__Aim__
Print nothing but the lines from the start of the listing below through the line that contains "C = sc.collection". Do not include the pictures.

Begin Given information

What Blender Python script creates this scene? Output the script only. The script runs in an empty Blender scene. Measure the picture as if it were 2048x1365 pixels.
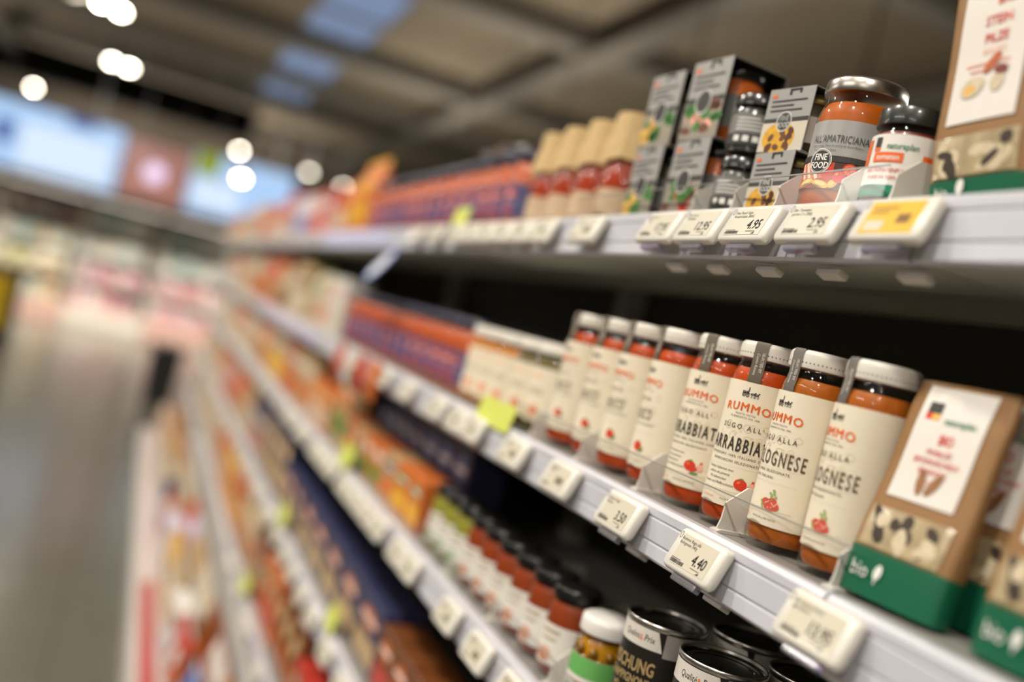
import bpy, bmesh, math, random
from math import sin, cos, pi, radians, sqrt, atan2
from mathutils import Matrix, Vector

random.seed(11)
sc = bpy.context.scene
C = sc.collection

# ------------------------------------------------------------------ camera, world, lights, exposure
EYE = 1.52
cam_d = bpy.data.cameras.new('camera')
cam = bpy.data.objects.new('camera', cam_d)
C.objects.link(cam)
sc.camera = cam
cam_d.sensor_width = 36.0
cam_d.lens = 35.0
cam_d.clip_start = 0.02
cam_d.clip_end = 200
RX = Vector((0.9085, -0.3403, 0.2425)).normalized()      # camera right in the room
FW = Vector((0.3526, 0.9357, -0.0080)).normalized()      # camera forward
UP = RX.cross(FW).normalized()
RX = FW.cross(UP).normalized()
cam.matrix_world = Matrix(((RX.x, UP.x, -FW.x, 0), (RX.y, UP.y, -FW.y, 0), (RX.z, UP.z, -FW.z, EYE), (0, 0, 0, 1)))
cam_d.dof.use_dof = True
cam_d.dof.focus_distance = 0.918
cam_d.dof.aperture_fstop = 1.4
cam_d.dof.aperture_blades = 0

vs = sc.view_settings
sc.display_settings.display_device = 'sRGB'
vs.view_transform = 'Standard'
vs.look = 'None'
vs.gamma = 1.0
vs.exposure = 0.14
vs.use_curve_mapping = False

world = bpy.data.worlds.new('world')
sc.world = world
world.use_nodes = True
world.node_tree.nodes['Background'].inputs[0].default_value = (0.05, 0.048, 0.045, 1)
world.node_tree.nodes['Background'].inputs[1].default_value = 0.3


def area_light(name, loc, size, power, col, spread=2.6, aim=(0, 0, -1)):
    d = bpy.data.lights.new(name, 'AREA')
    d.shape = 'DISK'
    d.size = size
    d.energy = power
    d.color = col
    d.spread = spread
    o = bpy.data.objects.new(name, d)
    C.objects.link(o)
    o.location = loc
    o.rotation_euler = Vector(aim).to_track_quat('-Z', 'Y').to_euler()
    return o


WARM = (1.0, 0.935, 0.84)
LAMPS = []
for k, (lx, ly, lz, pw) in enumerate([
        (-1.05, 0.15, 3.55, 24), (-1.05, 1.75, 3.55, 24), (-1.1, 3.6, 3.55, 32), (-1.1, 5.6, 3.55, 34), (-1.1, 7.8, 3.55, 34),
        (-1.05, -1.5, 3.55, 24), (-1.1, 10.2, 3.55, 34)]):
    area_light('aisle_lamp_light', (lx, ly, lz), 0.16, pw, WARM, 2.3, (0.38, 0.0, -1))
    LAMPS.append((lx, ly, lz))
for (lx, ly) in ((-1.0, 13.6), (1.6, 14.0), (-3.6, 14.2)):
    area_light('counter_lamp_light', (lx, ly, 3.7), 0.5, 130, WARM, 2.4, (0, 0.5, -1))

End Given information

__Exercise output__
What Blender Python script creates this scene? Output the script only. The script runs in an empty Blender scene. Measure the picture as if it were 2048x1365 pixels.
import bpy, bmesh, math, random
from math import sin, cos, pi, radians, sqrt, atan2
from mathutils import Matrix, Vector

random.seed(11)
sc = bpy.context.scene
C = sc.collection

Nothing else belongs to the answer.